I scored it a 4 in our poll because I was never bored and some sequences were genuinely great. I think the allusions to repeating ESB are entirely superficial and don’t see it at all. To me it actively avoided loads of those beats.


I think l can say I’ve ran the full spectrum of opinion on this, can’t l?


After that, Ben, I doubt I’ll have to worry about being yelled at for long posts. At least for a while!


It’s just the way my brain works I think - have you ever seen the flowcharts JK Rowling created for each Harry Potter book, with lines for each character through time, so she always knew what each character was doing at any given point in time in relation to both each other, and to the calendar? My brain tends to do that automatically when I’m following plot strands.

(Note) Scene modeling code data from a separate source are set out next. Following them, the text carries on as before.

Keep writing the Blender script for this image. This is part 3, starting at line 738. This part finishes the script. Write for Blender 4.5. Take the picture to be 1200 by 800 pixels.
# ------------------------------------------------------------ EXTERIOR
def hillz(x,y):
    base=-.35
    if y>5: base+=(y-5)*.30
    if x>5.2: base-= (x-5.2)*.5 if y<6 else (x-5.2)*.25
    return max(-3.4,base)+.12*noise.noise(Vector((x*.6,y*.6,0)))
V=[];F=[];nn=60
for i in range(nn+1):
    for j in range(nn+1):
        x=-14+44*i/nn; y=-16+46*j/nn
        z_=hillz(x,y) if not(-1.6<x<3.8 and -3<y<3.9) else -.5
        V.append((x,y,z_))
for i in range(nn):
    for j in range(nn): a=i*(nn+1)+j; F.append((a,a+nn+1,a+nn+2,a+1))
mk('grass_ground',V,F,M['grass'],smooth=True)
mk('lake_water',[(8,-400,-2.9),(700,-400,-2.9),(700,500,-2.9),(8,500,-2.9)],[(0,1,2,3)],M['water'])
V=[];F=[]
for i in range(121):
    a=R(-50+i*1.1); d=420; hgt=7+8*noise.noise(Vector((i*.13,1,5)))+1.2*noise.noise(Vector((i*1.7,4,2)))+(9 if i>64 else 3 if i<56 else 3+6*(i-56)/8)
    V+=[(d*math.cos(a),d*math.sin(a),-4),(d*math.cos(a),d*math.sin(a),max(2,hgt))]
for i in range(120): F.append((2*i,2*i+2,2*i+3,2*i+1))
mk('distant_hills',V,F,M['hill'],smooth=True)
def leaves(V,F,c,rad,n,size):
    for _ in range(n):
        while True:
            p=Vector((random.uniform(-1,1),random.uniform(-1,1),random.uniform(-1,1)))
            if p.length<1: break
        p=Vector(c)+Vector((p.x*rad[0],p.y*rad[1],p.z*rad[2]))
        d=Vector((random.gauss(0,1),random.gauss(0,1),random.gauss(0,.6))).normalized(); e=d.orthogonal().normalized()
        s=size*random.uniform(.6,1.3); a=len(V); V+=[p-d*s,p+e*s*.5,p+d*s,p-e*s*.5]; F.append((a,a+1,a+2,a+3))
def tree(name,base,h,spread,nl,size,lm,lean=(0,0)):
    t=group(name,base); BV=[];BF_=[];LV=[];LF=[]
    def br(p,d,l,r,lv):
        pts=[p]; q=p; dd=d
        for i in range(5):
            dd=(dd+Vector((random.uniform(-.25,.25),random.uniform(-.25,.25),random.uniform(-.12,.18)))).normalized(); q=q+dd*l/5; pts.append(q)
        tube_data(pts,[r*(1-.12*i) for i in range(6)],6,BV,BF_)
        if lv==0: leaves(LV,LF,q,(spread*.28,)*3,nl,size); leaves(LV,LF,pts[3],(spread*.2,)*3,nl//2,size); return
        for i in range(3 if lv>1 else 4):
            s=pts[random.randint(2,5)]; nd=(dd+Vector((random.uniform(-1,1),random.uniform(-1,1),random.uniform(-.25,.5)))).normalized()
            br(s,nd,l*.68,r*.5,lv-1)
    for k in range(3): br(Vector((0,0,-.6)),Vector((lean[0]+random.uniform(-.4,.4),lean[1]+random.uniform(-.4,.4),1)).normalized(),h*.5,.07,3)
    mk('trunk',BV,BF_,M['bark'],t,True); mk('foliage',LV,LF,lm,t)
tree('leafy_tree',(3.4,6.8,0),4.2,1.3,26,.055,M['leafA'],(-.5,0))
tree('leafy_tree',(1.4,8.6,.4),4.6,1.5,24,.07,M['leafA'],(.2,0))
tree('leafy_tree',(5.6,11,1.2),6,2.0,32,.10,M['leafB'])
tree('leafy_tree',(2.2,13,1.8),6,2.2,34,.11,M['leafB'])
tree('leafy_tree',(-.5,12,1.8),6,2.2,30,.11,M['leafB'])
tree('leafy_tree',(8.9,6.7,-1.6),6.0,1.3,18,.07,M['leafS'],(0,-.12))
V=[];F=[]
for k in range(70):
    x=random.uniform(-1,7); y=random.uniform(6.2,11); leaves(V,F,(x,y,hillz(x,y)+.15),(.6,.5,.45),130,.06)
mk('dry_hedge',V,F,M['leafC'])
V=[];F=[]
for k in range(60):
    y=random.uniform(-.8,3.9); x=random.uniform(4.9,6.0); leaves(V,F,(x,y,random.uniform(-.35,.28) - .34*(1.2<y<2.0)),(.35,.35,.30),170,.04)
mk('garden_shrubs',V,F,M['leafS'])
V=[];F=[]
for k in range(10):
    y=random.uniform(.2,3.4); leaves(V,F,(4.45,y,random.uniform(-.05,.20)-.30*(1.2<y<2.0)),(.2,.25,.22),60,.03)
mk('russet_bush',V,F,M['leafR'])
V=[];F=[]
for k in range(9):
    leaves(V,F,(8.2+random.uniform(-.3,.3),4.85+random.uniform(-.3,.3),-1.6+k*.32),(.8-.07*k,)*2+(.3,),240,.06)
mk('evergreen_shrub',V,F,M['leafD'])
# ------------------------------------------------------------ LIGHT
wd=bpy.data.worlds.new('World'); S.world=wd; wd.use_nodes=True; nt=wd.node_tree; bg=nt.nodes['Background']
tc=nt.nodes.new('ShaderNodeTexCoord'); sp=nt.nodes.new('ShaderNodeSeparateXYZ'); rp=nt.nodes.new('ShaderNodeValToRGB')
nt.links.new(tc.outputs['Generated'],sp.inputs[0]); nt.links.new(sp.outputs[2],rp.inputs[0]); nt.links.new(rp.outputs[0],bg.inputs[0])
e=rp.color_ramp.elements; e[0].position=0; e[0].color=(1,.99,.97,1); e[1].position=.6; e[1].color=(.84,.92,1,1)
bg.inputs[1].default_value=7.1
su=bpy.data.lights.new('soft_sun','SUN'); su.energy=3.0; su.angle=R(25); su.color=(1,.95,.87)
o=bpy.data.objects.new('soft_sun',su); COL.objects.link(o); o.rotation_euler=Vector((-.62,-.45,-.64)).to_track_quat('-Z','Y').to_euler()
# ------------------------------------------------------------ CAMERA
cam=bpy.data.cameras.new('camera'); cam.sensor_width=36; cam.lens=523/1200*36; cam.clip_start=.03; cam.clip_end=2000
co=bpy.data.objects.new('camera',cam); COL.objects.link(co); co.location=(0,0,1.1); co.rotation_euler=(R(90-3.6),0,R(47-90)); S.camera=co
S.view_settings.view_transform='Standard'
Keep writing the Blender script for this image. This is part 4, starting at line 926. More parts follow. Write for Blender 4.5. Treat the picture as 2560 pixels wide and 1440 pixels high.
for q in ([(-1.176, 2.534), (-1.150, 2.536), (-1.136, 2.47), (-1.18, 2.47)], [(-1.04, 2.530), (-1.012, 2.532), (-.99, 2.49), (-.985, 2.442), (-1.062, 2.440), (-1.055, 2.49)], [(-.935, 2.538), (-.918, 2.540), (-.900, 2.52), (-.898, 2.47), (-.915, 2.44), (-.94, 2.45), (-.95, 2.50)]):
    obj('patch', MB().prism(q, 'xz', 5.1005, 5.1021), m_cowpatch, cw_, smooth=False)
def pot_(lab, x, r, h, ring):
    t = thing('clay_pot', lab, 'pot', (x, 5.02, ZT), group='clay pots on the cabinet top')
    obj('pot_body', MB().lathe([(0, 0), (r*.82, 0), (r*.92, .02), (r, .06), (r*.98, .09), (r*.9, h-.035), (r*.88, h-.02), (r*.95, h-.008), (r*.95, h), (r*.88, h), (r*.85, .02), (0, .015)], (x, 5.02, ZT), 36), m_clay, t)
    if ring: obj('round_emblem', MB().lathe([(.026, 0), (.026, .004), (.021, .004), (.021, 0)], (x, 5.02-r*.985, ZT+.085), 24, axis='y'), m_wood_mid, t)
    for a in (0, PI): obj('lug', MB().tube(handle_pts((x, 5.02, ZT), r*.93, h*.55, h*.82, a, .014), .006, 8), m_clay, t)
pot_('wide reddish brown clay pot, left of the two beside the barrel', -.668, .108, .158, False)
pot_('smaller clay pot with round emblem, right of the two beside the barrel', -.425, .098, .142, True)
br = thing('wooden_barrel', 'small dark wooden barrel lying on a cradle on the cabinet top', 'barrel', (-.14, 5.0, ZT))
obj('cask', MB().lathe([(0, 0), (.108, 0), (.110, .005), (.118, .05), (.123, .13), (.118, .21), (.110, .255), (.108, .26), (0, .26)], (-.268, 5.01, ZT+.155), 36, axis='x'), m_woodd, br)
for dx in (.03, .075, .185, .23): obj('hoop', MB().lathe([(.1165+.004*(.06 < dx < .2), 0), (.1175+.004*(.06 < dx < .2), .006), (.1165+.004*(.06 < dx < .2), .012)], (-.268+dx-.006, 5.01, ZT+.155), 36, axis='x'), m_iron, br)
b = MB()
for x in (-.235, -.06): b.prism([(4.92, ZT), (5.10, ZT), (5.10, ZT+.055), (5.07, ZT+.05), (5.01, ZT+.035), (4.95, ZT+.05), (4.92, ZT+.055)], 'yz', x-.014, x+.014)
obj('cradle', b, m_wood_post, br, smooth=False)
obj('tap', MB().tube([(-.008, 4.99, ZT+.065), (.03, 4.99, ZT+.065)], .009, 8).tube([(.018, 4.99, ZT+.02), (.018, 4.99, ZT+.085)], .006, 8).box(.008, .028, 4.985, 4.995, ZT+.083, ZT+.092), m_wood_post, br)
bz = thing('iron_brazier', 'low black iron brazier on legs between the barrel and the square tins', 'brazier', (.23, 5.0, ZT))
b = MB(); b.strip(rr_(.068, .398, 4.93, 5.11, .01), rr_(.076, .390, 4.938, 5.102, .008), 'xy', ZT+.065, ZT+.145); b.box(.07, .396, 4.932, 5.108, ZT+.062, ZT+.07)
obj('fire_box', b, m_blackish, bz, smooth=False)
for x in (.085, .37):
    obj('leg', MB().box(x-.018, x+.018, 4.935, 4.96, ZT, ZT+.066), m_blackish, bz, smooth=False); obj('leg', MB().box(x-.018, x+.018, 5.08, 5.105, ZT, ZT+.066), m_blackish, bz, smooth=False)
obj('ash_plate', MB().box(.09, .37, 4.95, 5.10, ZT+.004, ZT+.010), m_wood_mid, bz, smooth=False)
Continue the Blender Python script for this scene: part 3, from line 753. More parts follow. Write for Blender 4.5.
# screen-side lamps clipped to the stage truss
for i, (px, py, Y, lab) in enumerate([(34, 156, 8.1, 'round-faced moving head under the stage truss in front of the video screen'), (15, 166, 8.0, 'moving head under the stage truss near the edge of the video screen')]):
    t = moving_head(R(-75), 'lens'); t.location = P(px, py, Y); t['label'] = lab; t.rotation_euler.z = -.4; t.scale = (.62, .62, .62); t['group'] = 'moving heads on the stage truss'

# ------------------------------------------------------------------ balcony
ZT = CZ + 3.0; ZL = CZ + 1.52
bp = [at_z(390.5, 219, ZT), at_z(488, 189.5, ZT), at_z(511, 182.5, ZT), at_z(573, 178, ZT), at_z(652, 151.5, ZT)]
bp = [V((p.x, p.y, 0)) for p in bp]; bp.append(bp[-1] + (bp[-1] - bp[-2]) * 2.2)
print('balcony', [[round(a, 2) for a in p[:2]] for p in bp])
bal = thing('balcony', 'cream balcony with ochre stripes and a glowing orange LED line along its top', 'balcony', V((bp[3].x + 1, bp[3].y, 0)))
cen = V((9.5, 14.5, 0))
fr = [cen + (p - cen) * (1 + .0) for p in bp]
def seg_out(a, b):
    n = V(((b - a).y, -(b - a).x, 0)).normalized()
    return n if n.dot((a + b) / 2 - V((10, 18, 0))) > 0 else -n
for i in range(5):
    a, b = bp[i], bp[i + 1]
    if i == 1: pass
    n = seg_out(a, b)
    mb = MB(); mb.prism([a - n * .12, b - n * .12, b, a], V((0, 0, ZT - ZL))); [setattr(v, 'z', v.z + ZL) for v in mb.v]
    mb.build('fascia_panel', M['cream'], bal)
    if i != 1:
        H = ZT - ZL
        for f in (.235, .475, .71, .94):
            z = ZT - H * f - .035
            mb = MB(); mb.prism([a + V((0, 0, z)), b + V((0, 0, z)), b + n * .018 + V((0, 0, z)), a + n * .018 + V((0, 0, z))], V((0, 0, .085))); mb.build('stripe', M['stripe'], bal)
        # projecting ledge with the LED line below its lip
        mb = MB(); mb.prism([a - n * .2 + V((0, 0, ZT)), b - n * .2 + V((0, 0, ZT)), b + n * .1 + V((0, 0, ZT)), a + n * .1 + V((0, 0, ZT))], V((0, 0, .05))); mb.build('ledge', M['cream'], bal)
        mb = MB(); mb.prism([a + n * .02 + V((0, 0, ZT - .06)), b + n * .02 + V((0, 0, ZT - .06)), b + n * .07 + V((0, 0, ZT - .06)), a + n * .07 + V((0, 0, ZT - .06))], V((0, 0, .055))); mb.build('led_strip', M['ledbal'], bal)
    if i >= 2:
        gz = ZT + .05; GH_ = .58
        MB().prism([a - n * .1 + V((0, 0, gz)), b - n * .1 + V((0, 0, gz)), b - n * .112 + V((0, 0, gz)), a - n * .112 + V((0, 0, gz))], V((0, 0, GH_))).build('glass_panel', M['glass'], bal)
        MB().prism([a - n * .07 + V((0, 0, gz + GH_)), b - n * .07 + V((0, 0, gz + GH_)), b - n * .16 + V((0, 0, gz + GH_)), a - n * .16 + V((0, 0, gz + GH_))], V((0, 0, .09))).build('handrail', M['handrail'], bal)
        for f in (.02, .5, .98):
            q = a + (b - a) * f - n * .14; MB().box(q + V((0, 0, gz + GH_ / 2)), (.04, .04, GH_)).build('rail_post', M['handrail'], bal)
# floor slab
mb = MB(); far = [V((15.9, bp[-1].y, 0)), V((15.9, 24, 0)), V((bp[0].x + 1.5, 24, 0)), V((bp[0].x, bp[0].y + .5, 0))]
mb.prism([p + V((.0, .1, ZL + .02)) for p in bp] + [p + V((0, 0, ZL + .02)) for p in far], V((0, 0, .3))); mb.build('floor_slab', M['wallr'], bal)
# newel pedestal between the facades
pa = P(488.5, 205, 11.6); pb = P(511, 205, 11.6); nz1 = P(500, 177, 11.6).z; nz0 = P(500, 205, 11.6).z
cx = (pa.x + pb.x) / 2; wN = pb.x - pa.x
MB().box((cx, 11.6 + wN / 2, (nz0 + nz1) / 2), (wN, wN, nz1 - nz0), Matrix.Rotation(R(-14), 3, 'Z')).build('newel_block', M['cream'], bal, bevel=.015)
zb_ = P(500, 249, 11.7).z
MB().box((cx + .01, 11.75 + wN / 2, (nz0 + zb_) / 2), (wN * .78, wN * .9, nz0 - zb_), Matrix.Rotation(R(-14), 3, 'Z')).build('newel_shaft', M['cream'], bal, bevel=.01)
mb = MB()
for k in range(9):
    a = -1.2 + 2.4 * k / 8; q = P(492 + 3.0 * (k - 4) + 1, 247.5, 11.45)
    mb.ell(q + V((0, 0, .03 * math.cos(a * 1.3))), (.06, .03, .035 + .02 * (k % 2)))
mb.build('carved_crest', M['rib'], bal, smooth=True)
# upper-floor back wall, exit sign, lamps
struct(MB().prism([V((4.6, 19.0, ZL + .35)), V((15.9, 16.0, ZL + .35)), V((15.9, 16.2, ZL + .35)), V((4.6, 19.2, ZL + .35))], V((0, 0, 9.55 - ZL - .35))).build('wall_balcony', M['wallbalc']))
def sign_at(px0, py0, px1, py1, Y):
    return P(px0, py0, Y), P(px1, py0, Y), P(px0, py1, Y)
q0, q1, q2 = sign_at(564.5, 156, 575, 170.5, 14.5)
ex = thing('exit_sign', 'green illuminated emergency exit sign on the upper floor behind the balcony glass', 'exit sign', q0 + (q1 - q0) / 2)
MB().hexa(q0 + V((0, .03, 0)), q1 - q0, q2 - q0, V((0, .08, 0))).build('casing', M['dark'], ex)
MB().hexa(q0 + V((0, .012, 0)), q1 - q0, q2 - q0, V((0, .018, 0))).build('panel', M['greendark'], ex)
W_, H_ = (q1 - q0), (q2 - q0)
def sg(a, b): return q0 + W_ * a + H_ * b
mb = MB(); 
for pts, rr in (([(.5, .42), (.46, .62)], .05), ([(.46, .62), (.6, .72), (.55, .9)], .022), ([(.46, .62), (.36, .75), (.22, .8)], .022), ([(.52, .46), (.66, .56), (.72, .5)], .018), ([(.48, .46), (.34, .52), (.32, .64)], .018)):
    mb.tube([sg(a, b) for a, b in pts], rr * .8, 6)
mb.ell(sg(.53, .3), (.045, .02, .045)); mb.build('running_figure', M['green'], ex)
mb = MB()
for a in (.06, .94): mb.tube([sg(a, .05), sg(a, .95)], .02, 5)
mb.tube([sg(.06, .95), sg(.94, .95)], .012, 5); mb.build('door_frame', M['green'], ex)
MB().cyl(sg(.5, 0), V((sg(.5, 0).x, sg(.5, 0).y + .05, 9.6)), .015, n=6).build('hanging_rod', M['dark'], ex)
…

I tend to see the structures and skeleton of stories I think - things like this niggle far more at my ability to lose myself in the story than any of the fantastic elements ever will. As I said, if the story is strong, I can usually ignore it - when I can’t, it’s usually a sign that the rest of the film isn’t strong enough to compensate.

It’s not even a fully conscious thing either while watching - it’s just that uneasy feeling that this DOESN’T MAKE SENSE and that then runs counter to the whole willing suspension of disbelief thing.


I went so far as to have a long talk with Stan Robinson (Red Mars, etc.) on how to do complex long plot-lines, It is what we unwashed refer to as “work”.

My brain, too, tends to seek what’s out of place or missing. I had a heck of a time with cognitive dissonance as a kid until I got the hang of it. Which-one-is-different or what-comes-next have been easy, but as the gray matter ossifies into shale, I find I actually have to pay a bit of attention.